At bottom, the theory is this: if one goes to a concert and someone on stage doesn’t start messing around with the available materials for purposes of making noise, there won’t be much of a concert. That is enough theory for now – given the number of possible directions for further discussions, it’s probably best just to cut straight to the materials-at-hand-today, which are as follows: 1) a violin, 2) a card-board tube, 3) a means of electronic amplification and signal processing, and 4) performers. Each of these elements deserves a bit of commentary.
1) The violin brings with it a long history of performance practice, suave portability, wacky mythology, and proud repertoire (some of it wildly over-rehearsed). It also brings with it the possibilities and limitations of its construction: tunings and playing techniques based on fifths and strong tonal content; the sound of the bowed string; and a host of valuable extensions to its constructed purpose.
2) Cardboard (‘a generic, non-specific, lay term used to refer to any heavy
paper-pulp based board’) carries less readily identifiable performance overtones than the violin. Mr. Cossin has engineered it to sing.
3) The laptop has become fairly conventional hardware for musical perfor-
mance in the 21st century. It is used, among other things, for analyzing and editing audio input for recording, processing live sounds, or making sounds on its own for hordes of ecstatic dancers, and has risen to the musical scene in recent years.

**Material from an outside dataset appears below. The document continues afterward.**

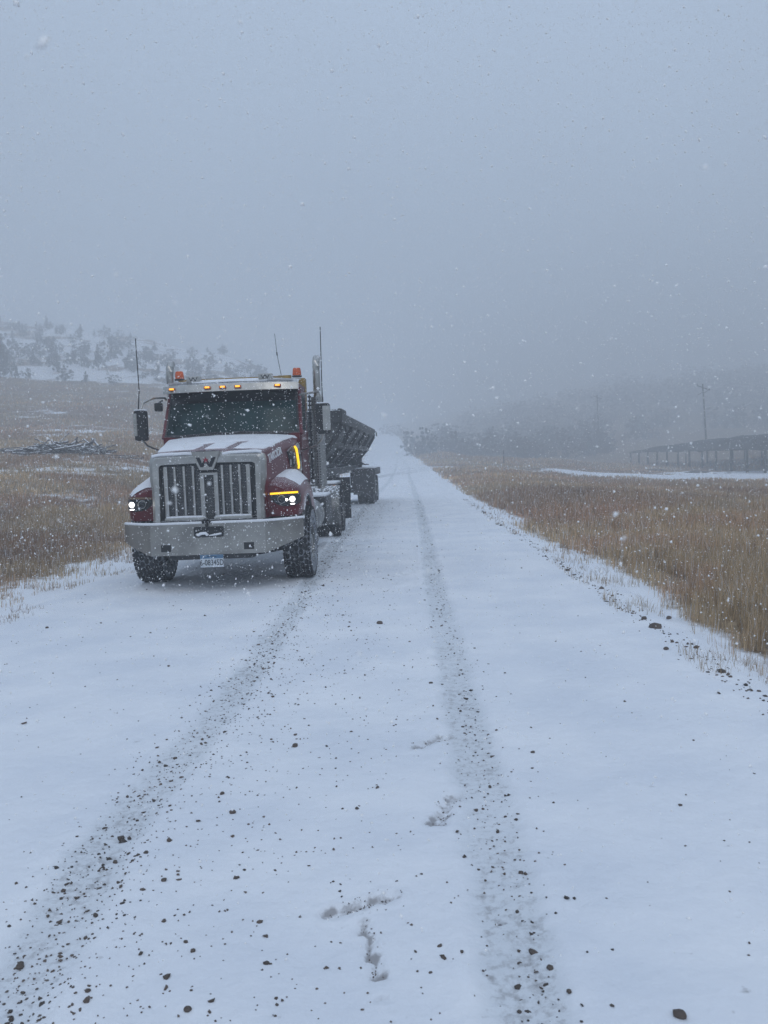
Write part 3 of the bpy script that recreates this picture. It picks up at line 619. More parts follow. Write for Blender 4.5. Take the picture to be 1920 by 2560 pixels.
# --- bumper: plate with openings, swept ends
def bumper():
    xsb = [-1.27, -1.19, -1.05, -.90, -.79, -.65, -.51, -.17, .21, .49, .63, .79, .90, 1.05, 1.19, 1.27]
    zs_ = [.52, .575, .67, .775, .89, .93, .945]
    def yb(x): a = max(0, abs(x)-.77); return .02+a*.42+a*a*.9
    def zb(x, z): a = max(0, abs(x)-.80)/.47; return z+(1-(z-.52)/.425)*.17*a
    bm = bmesh.new(); V = [[bm.verts.new((x, yb(x), zb(x, z))) for z in zs_] for x in xsb]
    for i in range(len(xsb)-1):
        for j in range(len(zs_)-1):
            xm, zm = (xsb[i]+xsb[i+1])/2, (zs_[j]+zs_[j+1])/2
            if -.17 < xm < .21 and .775 < zm < .89: continue
            if (.51 < abs(xm+ (0.0)) < .65) and .575 < zm < .67 and not (xm > .63 or xm < -.65): continue
            bm.faces.new((V[i][j], V[i+1][j], V[i+1][j+1], V[i][j+1]))
    # folded top lip
    T2 = [bm.verts.new((x, yb(x)+.09, .945)) for x in xsb]
    for i in range(len(xsb)-1): bm.faces.new((V[i][-1], V[i+1][-1], T2[i+1], T2[i]))
    bmesh.ops.recalc_face_normals(bm, faces=bm.faces)
    bmesh.ops.solidify(bm, geom=bm.faces[:], thickness=.008)
    b = MB(); b.join(bm); o = b.build('bumper', M['bumper'], TW, ang=22)
    s = MB()
    for sg in (0,):
        pts = [(x, yb(x)+.045, .955) for x in xsb]
        s.tube(pts, .022, 8)
    s.build('snow_ridge', M['snowy'], o)
    k = MB(); k.prism(rrect(-.19, .23, .755, .91, .03), 'y', .035, .18); fr = k.build('tow_opening', M['black'], o)
    k = MB()
    ring = rrect(-.185, .225, .76, .905, .03); ring2 = rrect(-.165, .205, .778, .887, .03)
    bm = bmesh.new(); A = [bm.verts.new((u, .008, v)) for u, v in ring]; B = [bm.verts.new((u, .008, v)) for u, v in ring2]; C_ = [bm.verts.new((u, .05, v)) for u, v in ring2]; D_ = [bm.verts.new((u, .05, v)) for u, v in ring]; n = len(A)
    for i in range(n):
        j = (i+1) % n; bm.faces.new((A[i], A[j], B[j], B[i])); bm.faces.new((B[i], B[j], C_[j], C_[i])); bm.faces.new((D_[i], D_[j], A[j], A[i]))
    bmesh.ops.recalc_face_normals(bm, faces=bm.faces); k.join(bm); k.build('opening_trim', M['black'], o)
    k = MB(); k.tube([(-.14, .03, .78), (-.10, .03, .81), (-.03, .03, .815), (.0, .03, .78)], .022, 8); k.tube([(.02, .03, .775), (.10, .03, .79), (.19, .03, .805)], .014, 8); k.build('snow_ridge', M['snowy'], o)
    for sx_ in (-.58, .56):
        k = MB(); k.prism(rrect(sx_-.075, sx_+.075, .57, .675, .018), 'y', .022, .09); k.build('step_hole', M['black'], o)
bumper()
k = MB(); k.tube([(-.06, .06, .94), (-.06, .02, .985), (-.02, .0, 1.005), (.03, .01, .995), (.05, .04, .94)], .018, 8); k.tube([(-.01, .02, 1.0), (.0, -.01, .90)], .02, 8); k.build('tow_hook', M['black'], TW)
# plate
pl = MB().box(-.112, .207, -.012, -.004, .350, .522, .004).build('licence_plate', M['white'], TW)
MB().box(-.110, .205, -.0150, -.0125, .470, .520).build('blue_band', M['plateblue'], pl)
text('6-08345D', .112, M['ink'], pl, FRONT(.047, -.0155, .410), 'plate_number', .0005, .72)
text('MONTANA', .026, M['ink'], pl, FRONT(.047, -.0170, .497), 'plate_heading', .0005, 1.0)
MB().box(-.60, .62, .12, .55, .44, .60, .05).build('skid_crossmember', M['steel'], TW)
MB().box(-.78, .78, .14, .50, .84, .99, .02).build('bumper_backing', M['black'], TW)
# --- grille surround
def surround():
    bm = bmesh.new()
    out = [(-.775, .95), (-.775, 1.28), (-.78, 1.42), (-.80, 1.55), (-.805, 1.80), (-.79, 1.87), (-.74, 1.905), (0, 1.925), (.74, 1.905), (.79, 1.87), (.805, 1.80), (.80, 1.55), (.78, 1.42), (.765, 1.28), (.775, .95)]
    inn = [(-.665, .95), (-.665, 1.28), (-.665, 1.42), (-.665, 1.55), (-.665, 1.70), (-.66, 1.745), (-.62, 1.765), (0, 1.775), (.62, 1.765), (.66, 1.745), (.665, 1.70), (.665, 1.55), (.665, 1.42), (.665, 1.28), (.665, .95)]
    rings = []
    for (u, v), (a, b) in zip(out, inn):
        cx, cz = u*.6+a*.4, v*.6+b*.4
        top = (v-1.0)*.06
        rings.append([(u, .34, v-.02 if abs(u) < .76 else v), (u*1.0, .17+top, v), (cx, .12+top, cz), (a*1.005, .13+top, b), (a, .26, b)])
    b = MB(); b.loft(rings, closed=True, cap=True); o = b.build('grille_surround', M['chrome'], TW, ang=40)
    # snow on the top of the surround
    for x0, x1 in ((-.76, -.2), (.22, .76)):
        s = MB(); s.tube([(x0, .215, 1.885), (x0+.1, .21, 1.905), (x1-.08, .205, 1.912), (x1, .21, 1.90)], .024, 8); s.build('snow_ridge', M['snowy'], o)
    return o
surround()
MB().box(-.70, .70, .250, .36, .93, 1.83).build('radiator_shroud', M['black'], TW)
gm = MB(); gm.box(-.585, .565, .235, .245, .99, 1.745); gpanel = gm.build('grille_mesh', M['mesh'], TW)
zt = 1.735
for x in (-.58, -.453, -.325, -.198, .205, .325, .445, .565):
    w_ = .016 if abs(x) < .56 else .028
    MB().box(x-w_, x+w_, .185, .233, 1.03, zt, .008).build('grille_bar', M['chrome'], TW)
for x in (-.075, .115): MB().box(x-.03, x+.03, .175, .233, 1.04, 1.60, .008).build('grille_bar', M['chrome'], TW)
MB().box(-.107, .147, .172, .233, 1.602, 1.635, .008).build('grille_bar', M['chrome'], TW)
for x0, x1 in ((-.615, -.035), (.065, .60)):
    g_ = MB().box(x0, x1, .165, .233, .970, 1.029, .01).build('grille_base', M['chrome'], TW)
    s = MB(); s.tube([(x0+.02, .195, 1.032), ((x0+x1)/2, .195, 1.036), (x1-.02, .195, 1.030)], .018, 8); s.build('snow_ridge', M['snowy'], g_)
# emblem shield
k = MB(); k.prism([(-.215, 1.885), (-.20, 1.80), (-.135, 1.655), (.12, 1.655), (.185, 1.80), (.215, 1.885), (.16, 1.935), (-.15, 1.935)], 'y', .205, .25); k.build('emblem_recess', M['black'], TW)
k = MB(); k.prism([(-.20, 1.93), (.20, 1.93), (.165, 1.83), (.095, 1.675), (-.095, 1.675), (-.165, 1.83)], 'y', .145, .20, .008); em = k.build('emblem_shield', M['chrome'], TW)
for ch in (em,):
    k = MB(); k.prism([(-.145, 1.855), (.145, 1.855), (.078, 1.705), (-.078, 1.705)], 'y', .1395, .144); k.build('emblem_face', M['chrome'], em)
    for sg in (-1, 1):
        k = MB(); k.prism([(sg*.138, 1.85), (sg*.085, 1.85), (sg*.052, 1.772), (sg*.024, 1.812), (sg*.0, 1.772), (sg*.042, 1.715), (sg*.078, 1.715)], 'y', .134, .139); k.build('emblem_letter', M['ink'], em)
    st = [(math.sin(2*math.pi*i/10)*(.044 if i % 2 == 0 else .018), 1.812+math.cos(2*math.pi*i/10)*(.044 if i % 2 == 0 else .018)) for i in range(10)]
    k = MB(); k.prism(st, 'y', .128, .133); k.build('emblem_star', M['star'], em)
# --- hood
HS = [ # y, top half width, z shoulder, z crown, side hw at mid, z mid, bottom hw, z bottom
 (.27, .75, 1.895, 1.915, .785, 1.55, .775, .98), (.42, .785, 1.93, 1.955, .815, 1.58, .79, .98), (.8, .84, 1.985, 2.02, .88, 1.62, .87, 1.05),
 (1.3, .92, 2.055, 2.10, .97, 1.68, .97, 1.15), (1.75, 1.0, 2.11, 2.165, 1.04, 1.72, 1.04, 1.25), (2.1, 1.06, 2.14, 2.21, 1.085, 1.74, 1.085, 1.3)]
def hoodtop(x, y):
    Yh = [h[0] for h in HS]; tw = np.interp(y, Yh, [h[1] for h in HS]); zs_ = np.interp(y, Yh, [h[2] for h in HS]); zc = np.interp(y, Yh, [h[3] for h in HS])
    q = np.clip(np.abs(x)/tw, 0, 1.1); return zc-(zc-zs_)*q**2.2-.04*np.clip(q-.93, 0, 1)/.07*.3
rings = []
for (y, tw, zs_, zc, sm, zm, sb, zb_) in HS:
    r = [(-sb, y, zb_), (-sm, y, zm), (-(sm*.4+tw*.6), y, (zs_*2+zm)/3), (-tw-.012, y, zs_-.035), (-tw+.03, y, zs_+.0)]
    for q in (-.66, -.33, 0, .33, .66): r.append((tw*q, y, float(hoodtop(tw*q, y))))
    r += [(tw-.03, y, zs_+.0), (tw+.012, y, zs_-.035), ((sm*.4+tw*.6), y, (zs_*2+zm)/3), (sm, y, zm), (sb, y, zb_)]
    rings.append(r)
hood = MB().loft(rings).build('hood', M['red'], TW, ang=50)
# lines pressed in the hood where the snow has slid off are left bare; the snow itself is a sheet with thickness
def hood_snow():
    nx, ny = 150, 120; gx = np.linspace(-1.08, 1.08, nx); gy = np.linspace(.36, 2.08, ny); GX, GY = np.meshgrid(gx, gy); 
    tw = np.interp(GY, [h[0] for h in HS], [h[1] for h in HS])
    n = fbm(GX+5, GY+3, 5, 3)-.5; n2 = fbm(GX+15, GY+3, 18, 3)-.5
    m_ = sstep(0, .05, tw-.015-np.abs(GX)+.05*n)
    def line(x0, y0, x1, y1, w0, w1):
        d = np.array([x1-x0, y1-y0]); t = ((GX-x0)*d[0]+(GY-y0)*d[1])/(d@d); tc_ = np.clip(t, 0, 1); dist = np.hypot(GX-x0-tc_*d[0], GY-y0-tc_*d[1]); ww = (w0+(w1-w0)*tc_)*1.7
        return 1-sstep(ww*.55, ww*1.1, dist+.03*n+.02*n2)
    bare = np.zeros_like(GX)
    for a in ((-.78, .45, .74, .44, .07, .05), (-.19, .42, -.10, 1.02, .06, .06), (.24, .42, .34, 1.12, .05, .06), (-.62, .80, -.08, 1.02, .015, .05), (-.08, 1.02, .36, 1.12, .045, .03), (.36, 1.1, .44, 1.25, .05, .005)):
        bare = np.maximum(bare, line(*a))
    m_ = m_*(1-bare); hz = hoodtop(GX, GY)+.004+.014*sstep(.15, .9, m_)*(1+.6*n)-.012*(m_ < .12)
    keep = (m_ > .12); f = gridfaces(ny, nx); kf = keep.ravel()[f].any(axis=1)
    o = npmesh('hood_snow', np.stack([GX.ravel(), GY.ravel(), hz.ravel()], 1), [f[kf]], M['snowy'], smooth=True, parent=hood)
hood_snow()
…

4) And there are the performers, who bring with them all sorts of musical
extras, for better and for worse: mechanical habits of performance; relationships with music past and present; moods and preoccupations; predilections; prejudices; and (important in this sheet-music-free context) fallible and selective memories (a mix of the ability to forget and the inability to remember, such as audiences also have), guided and tricked by musical tones. All those things, and a desire to make sounds using the available materials.